- [Supplied information]
····················

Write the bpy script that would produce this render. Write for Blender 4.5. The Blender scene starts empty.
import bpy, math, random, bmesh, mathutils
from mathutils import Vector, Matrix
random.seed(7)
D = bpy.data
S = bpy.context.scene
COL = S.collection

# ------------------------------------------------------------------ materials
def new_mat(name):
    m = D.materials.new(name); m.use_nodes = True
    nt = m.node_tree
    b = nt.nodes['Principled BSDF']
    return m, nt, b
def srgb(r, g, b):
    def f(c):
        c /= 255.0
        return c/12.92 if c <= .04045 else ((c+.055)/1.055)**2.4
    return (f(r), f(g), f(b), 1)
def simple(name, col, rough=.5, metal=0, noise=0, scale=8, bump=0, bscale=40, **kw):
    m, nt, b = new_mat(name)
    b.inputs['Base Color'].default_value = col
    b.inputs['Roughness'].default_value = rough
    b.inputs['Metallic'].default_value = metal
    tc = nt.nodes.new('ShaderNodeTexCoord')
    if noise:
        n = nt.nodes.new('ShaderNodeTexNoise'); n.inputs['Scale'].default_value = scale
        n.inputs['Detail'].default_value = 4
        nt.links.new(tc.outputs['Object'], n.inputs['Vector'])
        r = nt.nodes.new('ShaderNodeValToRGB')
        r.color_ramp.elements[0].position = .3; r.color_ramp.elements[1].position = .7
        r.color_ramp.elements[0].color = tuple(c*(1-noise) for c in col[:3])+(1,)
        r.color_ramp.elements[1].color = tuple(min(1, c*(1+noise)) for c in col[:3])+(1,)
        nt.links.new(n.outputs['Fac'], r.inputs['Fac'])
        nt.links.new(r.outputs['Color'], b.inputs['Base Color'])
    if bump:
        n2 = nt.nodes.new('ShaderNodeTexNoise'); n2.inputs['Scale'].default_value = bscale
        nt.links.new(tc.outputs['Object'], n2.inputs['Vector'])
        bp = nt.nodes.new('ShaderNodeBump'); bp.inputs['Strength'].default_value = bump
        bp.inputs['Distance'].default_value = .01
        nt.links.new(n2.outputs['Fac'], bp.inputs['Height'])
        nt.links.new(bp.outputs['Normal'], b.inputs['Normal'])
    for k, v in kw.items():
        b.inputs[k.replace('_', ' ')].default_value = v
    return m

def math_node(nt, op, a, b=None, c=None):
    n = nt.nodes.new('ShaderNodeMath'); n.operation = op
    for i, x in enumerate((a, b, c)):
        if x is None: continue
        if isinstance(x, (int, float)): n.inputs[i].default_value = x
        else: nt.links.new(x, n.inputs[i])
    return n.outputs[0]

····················

- [The task] Give the complete listing a second time, exactly as it reads.

- [Solved problem]
Write the bpy script that would produce this render. Write for Blender 4.5. The Blender scene starts empty.
import bpy, math, random, bmesh, mathutils
from mathutils import Vector, Matrix
random.seed(7)
D = bpy.data
S = bpy.context.scene
COL = S.collection

# ------------------------------------------------------------------ materials
def new_mat(name):
    m = D.materials.new(name); m.use_nodes = True
    nt = m.node_tree
    b = nt.nodes['Principled BSDF']
    return m, nt, b
def srgb(r, g, b):
    def f(c):
        c /= 255.0
        return c/12.92 if c <= .04045 else ((c+.055)/1.055)**2.4
    return (f(r), f(g), f(b), 1)
def simple(name, col, rough=.5, metal=0, noise=0, scale=8, bump=0, bscale=40, **kw):
    m, nt, b = new_mat(name)
    b.inputs['Base Color'].default_value = col
    b.inputs['Roughness'].default_value = rough
    b.inputs['Metallic'].default_value = metal
    tc = nt.nodes.new('ShaderNodeTexCoord')
    if noise:
        n = nt.nodes.new('ShaderNodeTexNoise'); n.inputs['Scale'].default_value = scale
        n.inputs['Detail'].default_value = 4
        nt.links.new(tc.outputs['Object'], n.inputs['Vector'])
        r = nt.nodes.new('ShaderNodeValToRGB')
        r.color_ramp.elements[0].position = .3; r.color_ramp.elements[1].position = .7
        r.color_ramp.elements[0].color = tuple(c*(1-noise) for c in col[:3])+(1,)
        r.color_ramp.elements[1].color = tuple(min(1, c*(1+noise)) for c in col[:3])+(1,)
        nt.links.new(n.outputs['Fac'], r.inputs['Fac'])
        nt.links.new(r.outputs['Color'], b.inputs['Base Color'])
    if bump:
        n2 = nt.nodes.new('ShaderNodeTexNoise'); n2.inputs['Scale'].default_value = bscale
        nt.links.new(tc.outputs['Object'], n2.inputs['Vector'])
        bp = nt.nodes.new('ShaderNodeBump'); bp.inputs['Strength'].default_value = bump
        bp.inputs['Distance'].default_value = .01
        nt.links.new(n2.outputs['Fac'], bp.inputs['Height'])
        nt.links.new(bp.outputs['Normal'], b.inputs['Normal'])
    for k, v in kw.items():
        b.inputs[k.replace('_', ' ')].default_value = v
    return m

def math_node(nt, op, a, b=None, c=None):
    n = nt.nodes.new('ShaderNodeMath'); n.operation = op
    for i, x in enumerate((a, b, c)):
        if x is None: continue
        if isinstance(x, (int, float)): n.inputs[i].default_value = x
        else: nt.links.new(x, n.inputs[i])
    return n.outputs[0]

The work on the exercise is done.